Published May 21, 2009 4:00am ET



It’s more probation, not prison, for D.C. Councilman Marion Barry.

The former mayor has again dodged time behind bars for failing to file his federal and local tax returns. A federal judge Friday ordered that his probation be extended for two years.

U.S. Magistrate Judge Deborah Robinson struck down the U.S. Attorney’s motion to confine Barry in his home for 30 days and put a temporary curfew on his night and weekend activities. She instead rebuked prosecutors for sloppy trial work.

Prosecutors accused Barry, D-Ward 8, of willfully failing to file his 2007 tax returns. The 72-year-old, a recent recipient of a new kidney, already was on probation for failing to file his 1999-2004 returns. That probation will be extended to March 8, 2011.

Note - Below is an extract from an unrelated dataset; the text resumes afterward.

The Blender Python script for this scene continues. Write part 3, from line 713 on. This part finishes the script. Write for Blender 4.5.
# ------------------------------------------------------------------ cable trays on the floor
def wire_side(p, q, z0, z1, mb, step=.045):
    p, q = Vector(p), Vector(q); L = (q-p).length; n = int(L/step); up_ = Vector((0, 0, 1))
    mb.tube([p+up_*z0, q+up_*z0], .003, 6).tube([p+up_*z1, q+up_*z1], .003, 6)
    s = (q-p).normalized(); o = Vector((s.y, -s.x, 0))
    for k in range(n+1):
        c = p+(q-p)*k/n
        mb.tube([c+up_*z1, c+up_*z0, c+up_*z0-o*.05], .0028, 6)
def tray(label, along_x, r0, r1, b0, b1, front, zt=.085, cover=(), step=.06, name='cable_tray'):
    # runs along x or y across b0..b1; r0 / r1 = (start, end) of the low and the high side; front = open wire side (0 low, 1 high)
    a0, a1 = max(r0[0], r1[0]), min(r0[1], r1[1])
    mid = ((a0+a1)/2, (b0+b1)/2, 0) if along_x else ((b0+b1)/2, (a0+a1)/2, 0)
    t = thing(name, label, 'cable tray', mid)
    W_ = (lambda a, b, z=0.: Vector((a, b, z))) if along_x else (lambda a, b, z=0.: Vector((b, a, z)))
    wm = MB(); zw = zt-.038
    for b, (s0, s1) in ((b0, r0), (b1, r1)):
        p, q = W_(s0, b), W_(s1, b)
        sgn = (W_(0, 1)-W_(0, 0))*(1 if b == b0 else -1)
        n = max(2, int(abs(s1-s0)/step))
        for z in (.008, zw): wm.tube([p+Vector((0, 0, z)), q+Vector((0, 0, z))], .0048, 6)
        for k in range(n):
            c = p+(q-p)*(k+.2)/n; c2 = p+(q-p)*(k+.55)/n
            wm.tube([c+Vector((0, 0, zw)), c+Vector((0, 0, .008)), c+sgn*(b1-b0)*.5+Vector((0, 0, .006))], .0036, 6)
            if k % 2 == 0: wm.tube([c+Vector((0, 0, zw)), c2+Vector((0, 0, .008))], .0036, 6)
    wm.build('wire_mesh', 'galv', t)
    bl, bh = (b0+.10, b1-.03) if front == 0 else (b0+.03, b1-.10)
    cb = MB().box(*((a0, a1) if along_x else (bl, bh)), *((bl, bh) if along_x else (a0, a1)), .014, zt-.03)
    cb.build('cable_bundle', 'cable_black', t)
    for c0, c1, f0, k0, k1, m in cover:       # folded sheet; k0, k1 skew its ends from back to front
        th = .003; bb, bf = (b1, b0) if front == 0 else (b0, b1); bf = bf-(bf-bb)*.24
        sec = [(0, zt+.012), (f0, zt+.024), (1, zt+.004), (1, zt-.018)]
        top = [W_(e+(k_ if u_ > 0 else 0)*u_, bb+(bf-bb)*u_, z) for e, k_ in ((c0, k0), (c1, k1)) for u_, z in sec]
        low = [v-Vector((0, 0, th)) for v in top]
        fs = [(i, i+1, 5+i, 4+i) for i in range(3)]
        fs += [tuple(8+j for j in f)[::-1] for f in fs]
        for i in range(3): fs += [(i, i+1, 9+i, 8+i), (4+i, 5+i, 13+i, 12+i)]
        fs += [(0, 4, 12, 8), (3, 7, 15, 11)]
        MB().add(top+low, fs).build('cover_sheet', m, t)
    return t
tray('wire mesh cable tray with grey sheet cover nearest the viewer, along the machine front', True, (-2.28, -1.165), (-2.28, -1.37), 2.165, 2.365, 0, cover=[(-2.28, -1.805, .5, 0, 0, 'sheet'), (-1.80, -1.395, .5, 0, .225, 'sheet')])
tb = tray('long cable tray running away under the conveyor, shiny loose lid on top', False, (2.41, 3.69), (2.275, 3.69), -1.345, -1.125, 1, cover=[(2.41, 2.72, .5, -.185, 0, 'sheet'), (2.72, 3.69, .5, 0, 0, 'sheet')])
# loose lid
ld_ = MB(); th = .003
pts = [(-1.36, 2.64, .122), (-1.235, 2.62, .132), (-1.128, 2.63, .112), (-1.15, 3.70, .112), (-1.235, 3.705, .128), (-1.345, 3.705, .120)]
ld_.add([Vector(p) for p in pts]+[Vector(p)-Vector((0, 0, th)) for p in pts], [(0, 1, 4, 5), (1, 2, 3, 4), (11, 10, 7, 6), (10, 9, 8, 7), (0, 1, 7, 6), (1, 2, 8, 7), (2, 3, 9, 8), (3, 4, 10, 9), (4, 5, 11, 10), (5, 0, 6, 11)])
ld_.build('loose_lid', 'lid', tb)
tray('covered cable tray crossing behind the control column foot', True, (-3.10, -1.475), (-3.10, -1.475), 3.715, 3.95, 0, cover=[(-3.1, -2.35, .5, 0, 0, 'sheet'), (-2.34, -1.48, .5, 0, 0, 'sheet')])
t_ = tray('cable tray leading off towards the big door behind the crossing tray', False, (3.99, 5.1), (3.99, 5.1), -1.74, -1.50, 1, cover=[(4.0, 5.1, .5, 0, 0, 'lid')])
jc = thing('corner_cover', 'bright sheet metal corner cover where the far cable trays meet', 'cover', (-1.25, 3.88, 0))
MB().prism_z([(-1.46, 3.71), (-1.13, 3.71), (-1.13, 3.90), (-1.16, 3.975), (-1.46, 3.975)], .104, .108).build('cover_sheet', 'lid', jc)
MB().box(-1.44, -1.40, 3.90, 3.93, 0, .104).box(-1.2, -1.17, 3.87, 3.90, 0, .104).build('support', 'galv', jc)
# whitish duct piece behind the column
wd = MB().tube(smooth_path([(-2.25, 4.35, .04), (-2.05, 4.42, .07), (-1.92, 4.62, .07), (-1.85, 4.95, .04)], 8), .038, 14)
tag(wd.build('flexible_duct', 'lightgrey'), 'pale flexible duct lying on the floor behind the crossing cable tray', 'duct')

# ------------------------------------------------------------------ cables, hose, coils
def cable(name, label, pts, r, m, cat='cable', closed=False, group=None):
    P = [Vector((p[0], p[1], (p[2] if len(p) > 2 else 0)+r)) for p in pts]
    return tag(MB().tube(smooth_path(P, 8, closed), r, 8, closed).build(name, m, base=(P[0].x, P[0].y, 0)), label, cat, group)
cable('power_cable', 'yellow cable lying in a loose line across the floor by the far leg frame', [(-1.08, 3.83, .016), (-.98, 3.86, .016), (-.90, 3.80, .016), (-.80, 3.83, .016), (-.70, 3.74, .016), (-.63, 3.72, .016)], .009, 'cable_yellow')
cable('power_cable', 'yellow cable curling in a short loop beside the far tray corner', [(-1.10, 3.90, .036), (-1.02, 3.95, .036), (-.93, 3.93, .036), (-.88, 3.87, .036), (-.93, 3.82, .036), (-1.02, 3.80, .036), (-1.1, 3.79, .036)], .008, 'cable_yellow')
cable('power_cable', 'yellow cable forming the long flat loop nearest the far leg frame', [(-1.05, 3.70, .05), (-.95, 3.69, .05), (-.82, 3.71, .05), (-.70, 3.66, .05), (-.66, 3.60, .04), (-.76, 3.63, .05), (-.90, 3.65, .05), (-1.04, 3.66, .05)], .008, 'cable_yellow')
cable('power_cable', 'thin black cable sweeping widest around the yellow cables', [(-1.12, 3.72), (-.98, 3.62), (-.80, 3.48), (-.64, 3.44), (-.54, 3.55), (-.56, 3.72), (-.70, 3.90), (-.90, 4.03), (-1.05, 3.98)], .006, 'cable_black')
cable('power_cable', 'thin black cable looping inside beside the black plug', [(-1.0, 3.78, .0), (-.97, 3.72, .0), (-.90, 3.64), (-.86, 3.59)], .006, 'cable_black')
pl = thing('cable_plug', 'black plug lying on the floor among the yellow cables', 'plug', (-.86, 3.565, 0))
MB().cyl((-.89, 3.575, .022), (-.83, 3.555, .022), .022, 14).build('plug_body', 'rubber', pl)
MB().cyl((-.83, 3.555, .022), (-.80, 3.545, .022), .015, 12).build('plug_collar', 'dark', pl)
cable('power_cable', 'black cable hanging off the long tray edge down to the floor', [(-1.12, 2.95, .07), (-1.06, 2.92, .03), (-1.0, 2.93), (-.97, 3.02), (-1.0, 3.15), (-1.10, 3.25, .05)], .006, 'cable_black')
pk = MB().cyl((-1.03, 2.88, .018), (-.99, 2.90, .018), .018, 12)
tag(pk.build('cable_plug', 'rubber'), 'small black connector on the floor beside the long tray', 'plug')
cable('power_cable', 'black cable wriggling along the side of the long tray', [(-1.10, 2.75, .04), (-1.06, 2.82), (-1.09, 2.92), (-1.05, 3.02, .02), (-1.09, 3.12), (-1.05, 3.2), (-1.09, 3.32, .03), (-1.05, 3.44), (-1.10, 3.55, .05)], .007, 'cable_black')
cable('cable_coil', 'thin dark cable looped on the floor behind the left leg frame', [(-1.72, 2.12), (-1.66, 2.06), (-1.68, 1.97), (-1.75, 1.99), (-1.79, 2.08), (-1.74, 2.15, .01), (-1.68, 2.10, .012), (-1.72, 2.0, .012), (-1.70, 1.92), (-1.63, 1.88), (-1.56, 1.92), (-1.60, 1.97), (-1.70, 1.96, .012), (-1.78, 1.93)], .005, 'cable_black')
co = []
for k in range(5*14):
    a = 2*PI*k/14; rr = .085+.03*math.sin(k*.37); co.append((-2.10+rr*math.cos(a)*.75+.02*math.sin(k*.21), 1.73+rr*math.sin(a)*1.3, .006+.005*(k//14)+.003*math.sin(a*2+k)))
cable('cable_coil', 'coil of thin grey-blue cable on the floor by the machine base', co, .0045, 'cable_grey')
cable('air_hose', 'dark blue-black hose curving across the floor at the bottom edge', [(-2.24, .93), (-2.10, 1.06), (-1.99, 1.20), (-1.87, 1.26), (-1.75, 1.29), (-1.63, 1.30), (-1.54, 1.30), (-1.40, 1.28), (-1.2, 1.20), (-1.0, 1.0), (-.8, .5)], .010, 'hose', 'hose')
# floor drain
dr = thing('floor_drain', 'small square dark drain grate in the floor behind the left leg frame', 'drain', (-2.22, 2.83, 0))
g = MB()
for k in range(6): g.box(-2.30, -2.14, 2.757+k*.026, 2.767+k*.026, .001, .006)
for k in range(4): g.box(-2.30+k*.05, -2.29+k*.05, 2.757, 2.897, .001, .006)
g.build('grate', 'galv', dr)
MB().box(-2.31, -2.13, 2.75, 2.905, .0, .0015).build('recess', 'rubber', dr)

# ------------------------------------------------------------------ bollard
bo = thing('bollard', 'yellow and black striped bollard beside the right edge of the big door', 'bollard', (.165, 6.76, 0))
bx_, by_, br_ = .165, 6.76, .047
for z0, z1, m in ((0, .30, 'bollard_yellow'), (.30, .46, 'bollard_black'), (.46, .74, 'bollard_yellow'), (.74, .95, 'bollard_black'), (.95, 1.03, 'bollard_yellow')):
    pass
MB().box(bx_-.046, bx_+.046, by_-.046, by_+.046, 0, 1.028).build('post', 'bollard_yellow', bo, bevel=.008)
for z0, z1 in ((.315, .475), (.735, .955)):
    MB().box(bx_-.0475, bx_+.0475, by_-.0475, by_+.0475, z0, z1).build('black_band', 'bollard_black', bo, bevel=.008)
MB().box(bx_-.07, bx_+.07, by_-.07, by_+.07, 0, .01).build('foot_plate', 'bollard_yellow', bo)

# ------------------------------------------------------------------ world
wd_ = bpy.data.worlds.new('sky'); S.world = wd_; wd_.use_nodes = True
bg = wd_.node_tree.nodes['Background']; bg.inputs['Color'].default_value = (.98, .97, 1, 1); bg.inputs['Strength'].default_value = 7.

“While we strongly disagree with some of the court’s characterizations and findings of fact, we’ll decline further comment at this time as we continue to analyze the court’s opinion,” said Channing Phillips, spokesman for the U.S. Attorney’s Office for D.C.

Robinson took assistant U.S. Attorney Tom Zeno to task for failing to call a single witness “in an effort to prove the new criminal conduct which he alleged.”

“No authority supports the proposition that the United States Attorney may allege that a probationer violated his conditions of probation by new criminal conduct and request a hearing on that ground, and, at the hearing, call no witnesses and maintain that he need not offer any evidence at all with respect to an element of the offenses,” Robinson wrote.

Prosecutors, Robinson wrote, “failed even to attempt to demonstrate … that Defendant’s failure to timely file his 2007 tax returns was willful.”

Frederick Cooke, Barry’s attorney, told Robinson during the hearing that the councilman was distracted by his severe renal failure and did not “willfully” fail to file. Barry has submitted his 2007 and 2008 returns and is repaying his six-figure debt to both the District and the Internal Revenue Service through regular paycheck garnishments.

Zeno retracted an earlier motion for jail time after Kurt Panzer, Barry’s probation officer, told the court that neither a halfway house nor a federal prison on Maryland’s Eastern Shore were equipped to handle his health problems. Panzer suggested that Robinson extend Barry’s probation for two years.

Barry could not be reached for comment.